A&W Waffle, anwwaffle.jpg (8296 bytes)

Notice on the right that there was more than enough leftover float. 🙂 Yes that is how I eat my waffles uh-hyuk.

Oh, and I’ve updated my Quotes with:
“The darker it is, the more powerful the effect of the flash.”

Cucumber-drenched Mustard

I was soaking in frequencies from a cannon when like kapow! weirder than cucumber-drenched mustard, the manager-like lady she came, and she said she spun Rubik cubes too. “What, can’t anybody figure it out in two days?

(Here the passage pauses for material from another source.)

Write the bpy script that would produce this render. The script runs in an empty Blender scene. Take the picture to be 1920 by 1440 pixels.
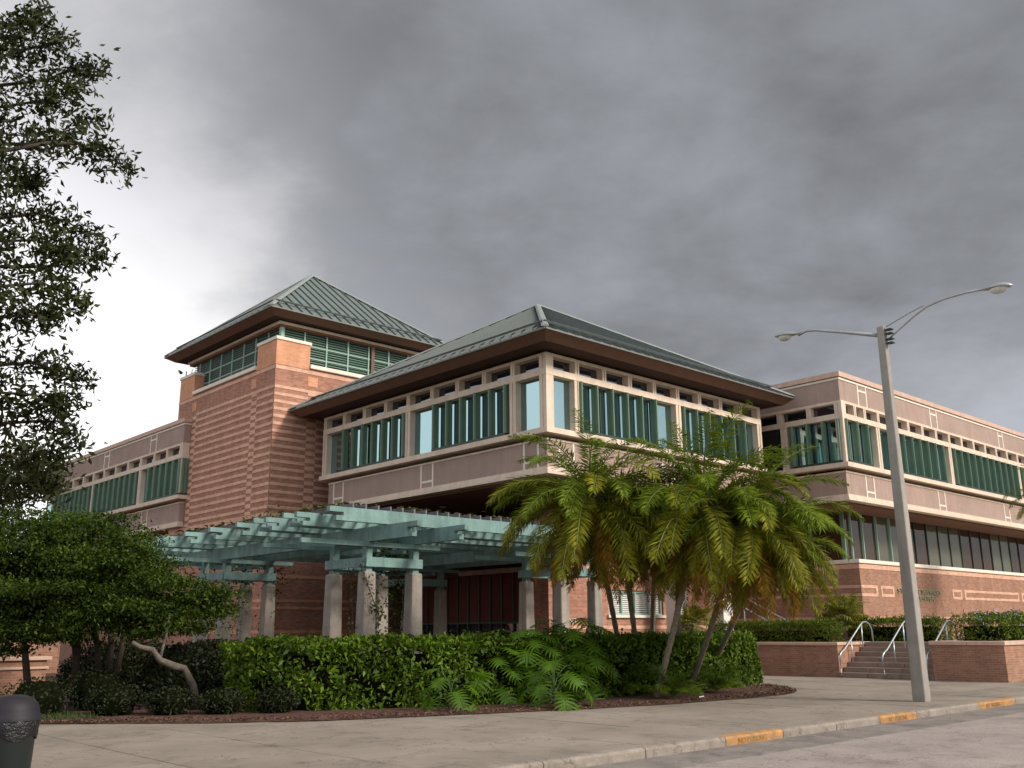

This was cause for further investigation, and so we went down. I diagrammatically showed the processes I learnt from manuals for anything beyond the first layer (as opposed to being completely self-taught!) All she did was wave her hands in the air.

After the jam was over, we all bummed around a bit, with me wishing I bothered with the voice recorder. Hung around a bit too long we did, to the ire of those waiting for us.

I’d think it was least to my fault, but alas, his account was that a chick came and I led myself away. “But she was like saying Rubik’s Cubes and I wanted to get free tickets“… and that was like kapow Zoltan! etcetera. I swear upon all my excuses before that it was true.

I now carry a cube with me in my bag at all times.